- **Short problem**
Print nothing but the lines from the start of the listing below through the line that contains "COL = SC.collection". Do not include the pictures.

- **Data excerpt**
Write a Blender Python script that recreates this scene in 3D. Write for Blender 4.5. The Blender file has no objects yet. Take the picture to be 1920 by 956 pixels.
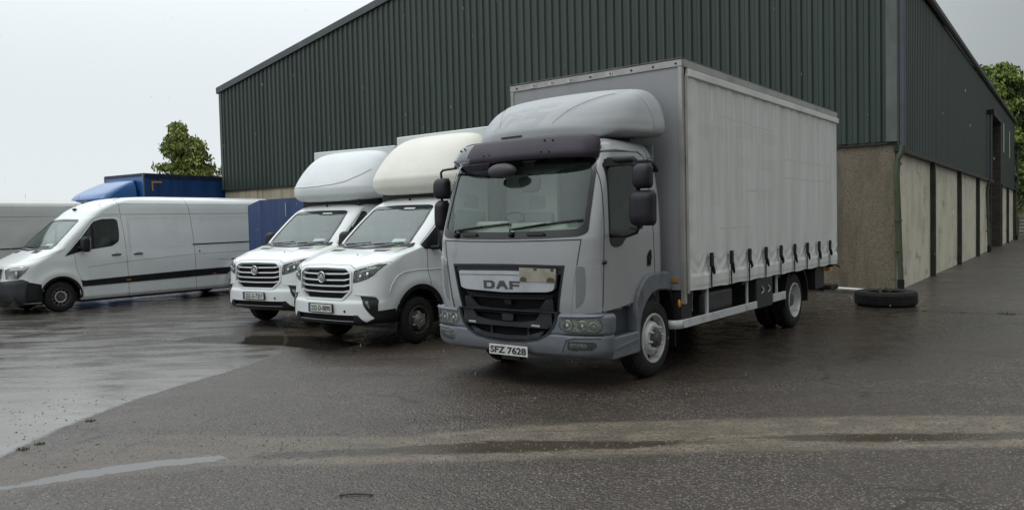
import bpy, bmesh, math, random
import numpy as np
from mathutils import Vector, Matrix
from mathutils.bvhtree import BVHTree
from mathutils.geometry import delaunay_2d_cdt
random.seed(7); R_ = random.Random(11)
SC = bpy.context.scene
COL = SC.collection

# ------------------------------------------------------------------ camera
CAMH = 1.7379; PITCH = 0.0393; ROLL = -0.0237; FPX = 1450.1
def basis():
    f0 = Vector((0, 1, 0)); r0 = Vector((1, 0, 0)); u0 = Vector((0, 0, 1))
    f = f0*math.cos(PITCH) - u0*math.sin(PITCH); u = u0*math.cos(PITCH) + f0*math.sin(PITCH)
    return r0*math.cos(ROLL) + u*math.sin(ROLL), -r0*math.sin(ROLL) + u*math.cos(ROLL), f
r_, u_, f_ = basis()
cd = bpy.data.cameras.new('camera'); cam = bpy.data.objects.new('camera', cd); COL.objects.link(cam)
cd.sensor_fit = 'HORIZONTAL'; cd.sensor_width = 36; cd.lens = 36*FPX/1920; cd.clip_start = 0.05; cd.clip_end = 3000
M = Matrix((r_, u_, -f_)).transposed().to_4x4(); M.translation = Vector((0, 0, CAMH)); cam.matrix_world = M
SC.camera = cam

# ------------------------------------------------------------------ world: overcast sky, paler to the left
SUN_EL, SUN_AZ = math.radians(58), math.radians(-150)     # azimuth of the sun measured from +Y towards +X
w = bpy.data.worlds.new('World'); SC.world = w; w.use_nodes = True
nt = w.node_tree; nt.nodes.clear()
def N(nt, t, **k):
    n = nt.nodes.new(t)
    for a, b in k.items():
        if a.startswith('i_'):
            n.inputs[int(a[2:])].default_value = b
        else: setattr(n, a, b)
    return n
tc = N(nt, 'ShaderNodeTexCoord')
dl = N(nt, 'ShaderNodeVectorMath', operation='DOT_PRODUCT'); dl.inputs[1].default_value = (-0.86, 0.5, 0.0)
nt.links.new(tc.outputs['Generated'], dl.inputs[0])
mr = N(nt, 'ShaderNodeMapRange', interpolation_type='SMOOTHSTEP'); mr.inputs[1].default_value = -0.25; mr.inputs[2].default_value = 0.62
nt.links.new(dl.outputs['Value'], mr.inputs[0])
cloud = N(nt, 'ShaderNodeTexNoise'); cloud.inputs['Scale'].default_value = 2.2; cloud.inputs['Detail'].default_value = 3
nt.links.new(tc.outputs['Generated'], cloud.inputs['Vector'])
ca = N(nt, 'ShaderNodeMath', operation='MULTIPLY_ADD'); ca.inputs[1].default_value = 0.22; ca.inputs[2].default_value = -0.11
nt.links.new(cloud.outputs[0], ca.inputs[0])
fa = N(nt, 'ShaderNodeMath', operation='ADD', use_clamp=True); nt.links.new(mr.outputs[0], fa.inputs[0]); nt.links.new(ca.outputs[0], fa.inputs[1])
mx = N(nt, 'ShaderNodeMix', data_type='RGBA'); nt.links.new(fa.outputs[0], mx.inputs[0])
mx.inputs[6].default_value = (0.315, 0.336, 0.328, 1); mx.inputs[7].default_value = (0.82, 0.875, 0.90, 1)
sp = N(nt, 'ShaderNodeSeparateXYZ'); nt.links.new(tc.outputs['Generated'], sp.inputs[0])
zr = N(nt, 'ShaderNodeMapRange', interpolation_type='SMOOTHSTEP'); zr.inputs[1].default_value = 0.12; zr.inputs[2].default_value = 1.0; zr.inputs[3].default_value = 0.92; zr.inputs[4].default_value = 3.0
nt.links.new(sp.outputs[2], zr.inputs[0])
ml = N(nt, 'ShaderNodeVectorMath', operation='SCALE'); nt.links.new(mx.outputs[2], ml.inputs[0]); nt.links.new(zr.outputs[0], ml.inputs['Scale'])
bg1 = N(nt, 'ShaderNodeBackground'); nt.links.new(ml.outputs[0], bg1.inputs[0]); bg1.inputs[1].default_value = 0.94
sky = N(nt, 'ShaderNodeTexSky', sky_type='NISHITA'); sky.sun_disc = False; sky.sun_elevation = SUN_EL; sky.sun_rotation = SUN_AZ
bg2 = N(nt, 'ShaderNodeBackground'); nt.links.new(sky.outputs[0], bg2.inputs[0]); bg2.inputs[1].default_value = 0.008
ad = N(nt, 'ShaderNodeAddShader'); nt.links.new(bg1.outputs[0], ad.inputs[0]); nt.links.new(bg2.outputs[0], ad.inputs[1])
wo = N(nt, 'ShaderNodeOutputWorld'); nt.links.new(ad.outputs[0], wo.inputs[0])
sd = bpy.data.lights.new('sun', 'SUN'); sd.energy = 0.5; sd.angle = math.radians(25); sd.color = (1, 0.98, 0.95)
so = bpy.data.objects.new('sun', sd); COL.objects.link(so)
sdir = Vector((math.sin(SUN_AZ)*math.cos(SUN_EL), math.cos(SUN_AZ)*math.cos(SUN_EL), math.sin(SUN_EL)))
so.rotation_euler = sdir.to_track_quat('Z', 'Y').to_euler()
SC.view_settings.view_transform = 'Standard'; SC.view_settings.look = 'None'; SC.view_settings.exposure = 0.08; SC.view_settings.gamma = 1.0

# ------------------------------------------------------------------ frames measured in the place
TRUCK_YAW = -0.6613; TRUCK0 = Vector((1.9914, 8.9313, 0))
SHED_YAW = -0.6077; SIDE_YAW = -0.632; SHED0 = Vector((8.6316, 17.4101, 0))
def fr(yaw): return Vector((math.cos(yaw), math.sin(yaw), 0)), Vector((-math.sin(yaw), math.cos(yaw), 0))
TX, TY = fr(TRUCK_YAW)

# ------------------------------------------------------------------ materials
MATS = {}
def pm(name, c, r=0.5, m=0.0, c2=None, sc=4.0, lo=0.4, hi=0.65, bump=0.0, bs=60.0, coat=0.0, stretch=(1, 1, 1), r2=None, spec=0.5, c3=None, sc3=1.5, lo3=.5, hi3=.7, st3=(1, 1, 1), det=5.0, trans=0.0, bstretch=None):
    """procedural principled material: base colour, patches of c2 and of c3, fine relief"""
    if name in MATS: return MATS[name]
    mt = bpy.data.materials.new(name); mt.use_nodes = True; nt = mt.node_tree
    b = nt.nodes['Principled BSDF']; L = nt.links.new
    b.inputs['Base Color'].default_value = (*c, 1); b.inputs['Roughness'].default_value = r; b.inputs['Metallic'].default_value = m
    b.inputs['Specular IOR Level'].default_value = spec; b.inputs['Coat Weight'].default_value = coat; b.inputs['Coat Roughness'].default_value = 0.06
    if trans: b.inputs['Transmission Weight'].default_value = trans
    tc = N(nt, 'ShaderNodeTexCoord')
    def noise(scale, st, detail=5.0):
        mp = N(nt, 'ShaderNodeMapping'); mp.inputs['Scale'].default_value = st; L(tc.outputs['Object'], mp.inputs[0])
        n = N(nt, 'ShaderNodeTexNoise'); n.inputs['Scale'].default_value = scale; n.inputs['Detail'].default_value = detail; n.inputs['Roughness'].default_value = .6
        L(mp.outputs[0], n.inputs['Vector']); return n.outputs[0]
    def ramp(s, a, bb, o0=0.0, o1=1.0):
        q = N(nt, 'ShaderNodeMapRange', interpolation_type='SMOOTHSTEP'); q.inputs[1].default_value = a; q.inputs[2].default_value = bb; q.inputs[3].default_value = o0; q.inputs[4].default_value = o1
        L(s, q.inputs[0]); return q.outputs[0]
    col = None
    if c2 is not None:
        f = ramp(noise(sc, stretch, det), lo, hi)
        x = N(nt, 'ShaderNodeMix', data_type='RGBA'); x.inputs[6].default_value = (*c, 1); x.inputs[7].default_value = (*c2, 1); L(f, x.inputs[0]); col = x.outputs[2]
        if r2 is not None:
            y = N(nt, 'ShaderNodeMapRange'); y.inputs[3].default_value = r; y.inputs[4].default_value = r2; L(f, y.inputs[0]); L(y.outputs[0], b.inputs['Roughness'])
    if c3 is not None:
        f = ramp(noise(sc3, st3, 6), lo3, hi3)
        x = N(nt, 'ShaderNodeMix', data_type='RGBA'); x.inputs[7].default_value = (*c3, 1); L(f, x.inputs[0])
        if col is not None: L(col, x.inputs[6])
        else: x.inputs[6].default_value = (*c, 1)
        col = x.outputs[2]
    if col is not None: L(col, b.inputs['Base Color'])
    if bump:
        bn = N(nt, 'ShaderNodeBump'); bn.inputs['Strength'].default_value = bump; bn.inputs['Distance'].default_value = 0.01
        L(noise(bs, bstretch or (1, 1, 1), 4), bn.inputs['Height']); L(bn.outputs[0], b.inputs['Normal'])
    MATS[name] = mt; return mt

GRIME = (.11, .10, .085)
def paint(name, c, r=.32, dirt=.35):
    d = tuple(a*(1-dirt)+g*dirt for a, g in zip(c, GRIME))
    return pm(name, c, r, 0, c2=tuple(a*.93 for a in c), sc=1.6, lo=.35, hi=.75, coat=(.5 if r < .45 else 0.0), c3=d, sc3=5.0, lo3=.56, hi3=.85, st3=(1, 1, .35), bump=.02, bs=9)
white = paint('white vehicle paint', (.71, .73, .735), dirt=.20)
cream = paint('cream roof moulding gelcoat', (.68, .66, .595), .5, .14)
palegrp = paint('pale grey roof moulding gelcoat', (.64, .66, .67), .5, .12)
greyvan = paint('warm grey van paint', (.44, .445, .43), .35, .3)
truckgrey = paint('grey cab paint', (.31, .315, .325), .26, .5)
bumpergrey = pm('blue grey bumper plastic', (.130, .143, .162), .45, c2=(.100, .110, .124), sc=7, lo=.4, hi=.75, bump=.05, bs=300, c3=(.06, .058, .055), sc3=3, lo3=.58, hi3=.8)
boxgrey = pm('grey front wall of the load box', (.27, .275, .285), .5, c2=(.225, .228, .235), sc=1.2, lo=.4, hi=.75, stretch=(1, 1, .25), c3=(.18, .175, .165), sc3=4, lo3=.62, hi3=.9, st3=(2, 2, .3))
blackpl = pm('black plastic', (.011, .011, .013), .5, spec=.28, c2=(.022, .021, .021), sc=6, lo=.45, hi=.8, bump=.06, bs=250)
blackgloss = pm('black glazing border', (.008, .008, .010), .12)
mesh_dark = pm('dark grille mesh', (.005, .005, .006), .7, spec=.15, c2=(.010, .010, .011), sc=90, lo=.45, hi=.55, bump=.4, bs=160)
grillegrey = pm('charcoal grille plastic', (.017, .019, .022), .48, spec=.3, c2=(.025, .027, .030), sc=8)
rubber = pm('tyre rubber', (.013, .013, .013), .72, spec=.3, c2=(.028, .026, .023), sc=7, lo=.45, hi=.75, bump=.15, bs=120, r2=.85)
silver = pm('silver painted metal', (.42, .43, .44), .35, .3, c2=(.30, .30, .30), sc=8, lo=.45, hi=.8)
wheelsil = pm('dirty silver wheel rim', (.54, .54, .53), .45, .15, c2=(.27, .25, .22), sc=9, lo=.48, hi=.78, c3=(.10, .07, .05), sc3=22, lo3=.62, hi3=.8)
wheeldark = pm('dark weathered steel rim', (.075, .072, .07), .5, .3, c2=(.13, .115, .10), sc=14, lo=.5, hi=.75)
chrome = pm('chrome', (.62, .62, .63), .14, 1.0)
alu = pm('aluminium rail', (.36, .35, .34), .42, .35, c2=(.24, .225, .20), sc=3, lo=.4, hi=.8, stretch=(1, 1, 1))
guard = pm('pale side guard rail', (.54, .55, .56), .45, .1, c2=(.27, .28, .29), sc=5, lo=.45, hi=.8)
platewhite = pm('number plate white', (.58, .58, .56), .35, c2=(.48, .48, .45), sc=14)
plateblack = pm('number plate lettering', (.02, .02, .022), .5)
plateblue = pm('number plate blue band', (.02, .05, .17), .4)
amberm = pm('amber lens', (.62, .22, .02), .2, coat=.6)
reflectorm = pm('dull orange reflector', (.42, .19, .05), .4)
chassism = pm('dark chassis steel', (.012, .012, .013), .6, c2=(.028, .024, .020), sc=5, lo=.45, hi=.8, bump=.1, bs=40)
interiorm = pm('dark cab interior', (.045, .048, .05), .8)
dashm = pm('dashboard plastic', (.42, .45, .38), .6, c2=(.34, .37, .31), sc=5)
seatm = pm('seat fabric', (.20, .21, .22), .9, c2=(.15, .155, .165), sc=10)
headlin = pm('pale cab lining', (.52, .56, .54), .8)
visorm_base = (.050, .042, .060)
bluetarp = pm('blue curtain fabric', (.012, .062, .22), .45, c2=(.010, .045, .165), sc=2.0, lo=.4, hi=.7, stretch=(3, 3, .3), bump=.3, bs=5, bstretch=(3, 3, .4))
bluepaint = paint('blue lorry paint', (.025, .115, .35), .3, .2)
papery = pm('paper permit', (.55, .62, .60), .6, c2=(.42, .48, .47), sc=30, lo=.45, hi=.6)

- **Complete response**
Write a Blender Python script that recreates this scene in 3D. Write for Blender 4.5. The Blender file has no objects yet. Take the picture to be 1920 by 956 pixels.
import bpy, bmesh, math, random
import numpy as np
from mathutils import Vector, Matrix
from mathutils.bvhtree import BVHTree
from mathutils.geometry import delaunay_2d_cdt
random.seed(7); R_ = random.Random(11)
SC = bpy.context.scene
COL = SC.collection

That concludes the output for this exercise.